Sports

Field hockey: Tuthill’s goal separates Clippers from Blue Waves

GARRET MEADE PHOTO | Kerri Hands of Greenport/Southold/Shelter Island used her stick to bring down the ball.

CLIPPERS 1, BLUE WAVES 0

Sarah Tuthill prefers playing on the left side of a field hockey field instead of the right side. She said she feels more comfortable there.

Greenport/Southold/Shelter Island may be more comfortable having the freshman play on the left side as well, especially if she produces like she did on Thursday.

Tuthill, playing left inner, scored the game’s only goal as the Clippers defeated Riverhead for the first time in at least seven years.

GARRET MEADE PHOTO | Riverhead junior Amanda Graziano followed through on a hit.

It has been that sort of a season for the Clippers, who are enjoying their best season since, well, who knows? Not even coach Todd Gulluscio could say the last time the Clippers have done as well as they are doing this year. They hold an 8-5 record, 7-5 in Suffolk County Division III, with three games remaining in the regular season. Not bad for a team that was seeded 10th before the season.

“I knew we were going to be good,” Tuthill said, “but I didn’t know we were going to be this good.”

Prior to the game, Greenport was in seventh place, and Riverhead was right behind it in the eighth slot. Both teams have hopes of scratching out a playoff berth, which goes to the top six teams in the division.

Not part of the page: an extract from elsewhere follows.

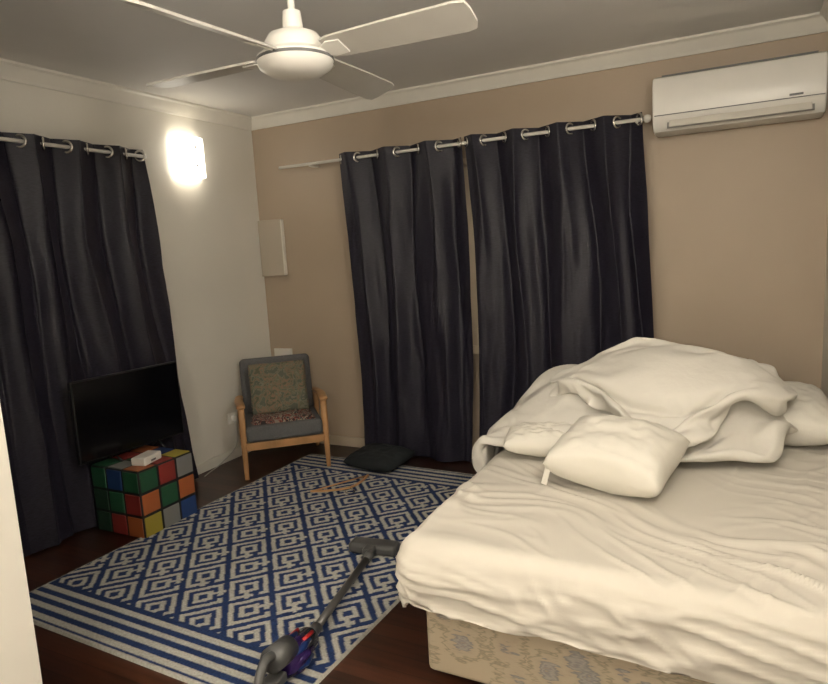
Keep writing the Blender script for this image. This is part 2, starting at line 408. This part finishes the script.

“We have a goal, and we want to reach that goal,” said Tuthill, who was a starting defender for the Clippers last year.

Greenport took a step in the right direction with its win at Riverhead High School. After Riverhead goaltender Allison Doscinski had made three straight saves, Tuthill was in place to knock a rebound into an unguarded goal 18 minutes 36 seconds into the game.
It was a well-deserved goal for the Clippers (8-5, 7-5), who controlled much of the game, boxing Riverhead (5-7, 5-6) in its own end. The Clippers outshot the Blue Waves, 11-2.

Tuthill nearly added a second goal later in the first half, but was denied by a Doscinski leg save on a first-time shot by Tuthill off a pass from Sarah Manfredi. It was one of eight saves by Doscinski.

Greenport goaltender Alexis Reed needed to make only two saves for the shutout. The most significant play she made on the day was not an official save, although it might have saved the day for the Clippers. In the final minutes of the first half, Riverhead had what might have been its best scoring chance. Melodee Riley was charging forward on the left side on a counterattack, but Reed charged far out of her goal to make a sliding tackle, kicking the ball away.

“That slide tackle right there was outstanding,” said Gulluscio, whose team lost to Riverhead earlier this season in penalty strokes.

While the Greenport defense of Erin Creedon, Emily King, Megan Mundy, Lauren Ficurilli and Manfredi did well to keep the pressure off Reed, the aggressive Clippers exerted plenty of pressure of their own. On the attack they had Victoria Gonzalez, Kerri Hands, Breanna Hallman, Toni Esposito and Tuthill giving the Blue Waves all they could handle.

Gulluscio, who had said this seventh season will mark his final year as the team’s coach, said his players have learned how to win. “All these kids have been doing a great job,” he said. “They’re working hard in practice. They’re fighting hard in games. They’re doing all the things they need to do to win, and the results are there.”

Both teams have three regular-season games remaining, but Riverhead faces a tougher road. All three of its upcoming opponents — Shoreham-Wading River, Pierson/Bridgehampton and Comsewogue — are seeded higher than the Blue Waves. Riverhead has finished in seventh place, one spot out of the playoffs, the past two years. But the Riverheaders haven’t given up hope that this year will be the year they make it.

“We’re always so close and yet too far away to get it,” Doscinski, one of the team’s eight seniors, said. “We have so many girls who have great abilities, and when you put all of them together, it’s just unbelievable. They’re all awesome. It’s just all those skills need to come together and time’s getting short.”

Riverhead coach Cheryl Walsh is no fan of the power-rating system that determines the standings in Suffolk County field hockey, but she understands full well how it works.

“Every year it’s a fight. This year is no different,” she said. “You have to beat the people who are obviously seeded below you, and then you have to upset someone who’s ahead of you. We’re not in the playoffs unless we beat someone ahead of us.”